In a story on Saturday in the Weekend Australian, News Ltd highlighted the fact that Seven could claim a tax deduction on the $200 million potential cost for C7.

And yet no one from News Ltd has reported that that was precisely what News did when it shuffled the Super League loans and turned them into shares back in 2004-05: it was done for tax purposes.

Loans totalling $560 million were converted to shares as a way of capitalising the losses from Super League and burying them forever. News has claimed the losses were over $100 million.

Well, they were, by a factor of five.

All this should be kept in mind when looking at the coverage of the C7 case, which was frankly short on background on Saturday. Not one reporter went back to the Super League wars to examine what had happened there and yet the seeds of the C7 case were sown there.

Likewise, the basis for mistrust between Stokes and News also goes back to when Murdoch bought into Seven and did a programming deal, only to offer the same programs to PBL as part of the Super League settlement.

News Ltd journalists had no incentive to go back to the past.
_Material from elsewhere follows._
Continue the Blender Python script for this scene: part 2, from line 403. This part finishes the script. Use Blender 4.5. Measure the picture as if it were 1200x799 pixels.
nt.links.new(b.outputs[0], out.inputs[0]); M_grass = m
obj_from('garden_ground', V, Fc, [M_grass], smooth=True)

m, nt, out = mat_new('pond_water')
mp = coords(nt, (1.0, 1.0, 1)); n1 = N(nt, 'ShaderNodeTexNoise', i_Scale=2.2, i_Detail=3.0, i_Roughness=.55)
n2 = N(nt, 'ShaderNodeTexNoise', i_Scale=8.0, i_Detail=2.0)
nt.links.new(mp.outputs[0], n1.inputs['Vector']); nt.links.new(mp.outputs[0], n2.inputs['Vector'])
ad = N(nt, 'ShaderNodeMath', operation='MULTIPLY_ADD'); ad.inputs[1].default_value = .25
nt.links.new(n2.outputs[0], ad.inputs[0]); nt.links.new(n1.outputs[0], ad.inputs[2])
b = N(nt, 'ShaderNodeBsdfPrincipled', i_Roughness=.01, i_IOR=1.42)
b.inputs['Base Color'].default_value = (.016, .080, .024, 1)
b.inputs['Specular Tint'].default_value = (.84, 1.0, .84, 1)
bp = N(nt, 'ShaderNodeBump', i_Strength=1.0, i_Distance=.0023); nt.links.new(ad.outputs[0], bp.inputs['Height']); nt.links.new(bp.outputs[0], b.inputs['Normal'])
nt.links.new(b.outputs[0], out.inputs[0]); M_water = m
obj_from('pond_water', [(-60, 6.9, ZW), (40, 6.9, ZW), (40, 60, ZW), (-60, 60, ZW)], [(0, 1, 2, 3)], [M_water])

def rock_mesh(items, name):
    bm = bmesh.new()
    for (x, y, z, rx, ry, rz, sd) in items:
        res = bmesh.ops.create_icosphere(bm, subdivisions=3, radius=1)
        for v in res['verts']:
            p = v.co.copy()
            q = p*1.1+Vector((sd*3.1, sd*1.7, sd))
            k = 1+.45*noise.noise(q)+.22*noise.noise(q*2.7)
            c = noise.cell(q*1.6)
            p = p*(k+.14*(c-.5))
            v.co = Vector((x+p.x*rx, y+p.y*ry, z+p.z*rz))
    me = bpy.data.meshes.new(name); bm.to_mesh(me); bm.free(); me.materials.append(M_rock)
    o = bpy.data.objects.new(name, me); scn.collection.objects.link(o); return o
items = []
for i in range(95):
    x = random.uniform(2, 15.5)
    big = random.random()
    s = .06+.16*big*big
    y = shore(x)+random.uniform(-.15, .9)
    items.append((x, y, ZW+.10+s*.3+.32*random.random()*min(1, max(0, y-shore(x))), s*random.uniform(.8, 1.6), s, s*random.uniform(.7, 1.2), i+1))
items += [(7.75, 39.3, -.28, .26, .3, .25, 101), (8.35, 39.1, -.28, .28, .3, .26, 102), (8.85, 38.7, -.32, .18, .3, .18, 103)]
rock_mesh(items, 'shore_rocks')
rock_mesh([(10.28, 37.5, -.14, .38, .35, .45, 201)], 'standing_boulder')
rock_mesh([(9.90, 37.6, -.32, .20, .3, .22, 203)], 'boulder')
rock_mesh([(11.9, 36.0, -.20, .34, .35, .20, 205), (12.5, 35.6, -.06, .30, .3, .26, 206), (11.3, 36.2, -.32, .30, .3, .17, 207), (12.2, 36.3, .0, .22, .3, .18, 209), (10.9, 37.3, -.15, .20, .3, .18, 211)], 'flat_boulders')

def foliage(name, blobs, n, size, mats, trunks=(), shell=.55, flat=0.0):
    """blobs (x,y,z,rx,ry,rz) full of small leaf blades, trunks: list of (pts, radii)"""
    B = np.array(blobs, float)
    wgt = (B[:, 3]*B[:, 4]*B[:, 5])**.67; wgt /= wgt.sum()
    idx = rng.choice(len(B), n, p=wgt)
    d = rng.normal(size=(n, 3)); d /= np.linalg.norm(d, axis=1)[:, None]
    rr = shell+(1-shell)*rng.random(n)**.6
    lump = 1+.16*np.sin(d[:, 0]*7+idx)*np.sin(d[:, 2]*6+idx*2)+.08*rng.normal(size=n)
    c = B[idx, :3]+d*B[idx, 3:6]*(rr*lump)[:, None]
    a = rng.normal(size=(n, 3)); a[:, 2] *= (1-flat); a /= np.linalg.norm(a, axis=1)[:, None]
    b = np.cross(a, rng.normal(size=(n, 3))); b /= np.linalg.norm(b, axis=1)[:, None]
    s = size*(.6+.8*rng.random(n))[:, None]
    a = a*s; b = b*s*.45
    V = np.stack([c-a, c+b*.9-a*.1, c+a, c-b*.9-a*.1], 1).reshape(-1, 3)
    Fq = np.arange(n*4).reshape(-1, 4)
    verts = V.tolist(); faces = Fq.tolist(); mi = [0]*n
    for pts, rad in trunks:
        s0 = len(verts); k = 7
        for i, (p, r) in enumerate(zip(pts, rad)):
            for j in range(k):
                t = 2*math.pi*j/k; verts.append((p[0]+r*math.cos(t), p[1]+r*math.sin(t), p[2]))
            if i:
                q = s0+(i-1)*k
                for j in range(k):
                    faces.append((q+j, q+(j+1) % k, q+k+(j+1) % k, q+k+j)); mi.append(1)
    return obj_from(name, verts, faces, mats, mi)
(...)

It wouldn’t have been published so sensitive is the story still in the Murdoch Empire. Perhaps the great financial disaster in the Australian media in the past 15 years or so. To raise that would have been career-shortening.

Back in 1996 Justice Burchett’s decision against News was seen as devastating and all encompassing and the subsequent appeal was viewed as forlorn.

Much of the case revolved around Section 45 of the Trade Practices Act, as did the C7 case. Justice Sackville has more than a passing understanding of the case.

Don’t think that Seven and its legal advisers won’t, or haven’t looked at the way a Full Bench of the Federal Court overturned Burchett’s decision in its entirety and wondered… Could it happen twice?

And Seven’s commercial director, Bruce McWilliam has more background in this area than anyone else in the Australian media. He has worked as a senior commercial lawyer and worked for PBL/the Packers and Rupert Murdoch here, in Singapore and in London.

He knows the ground intimately, better than anyone.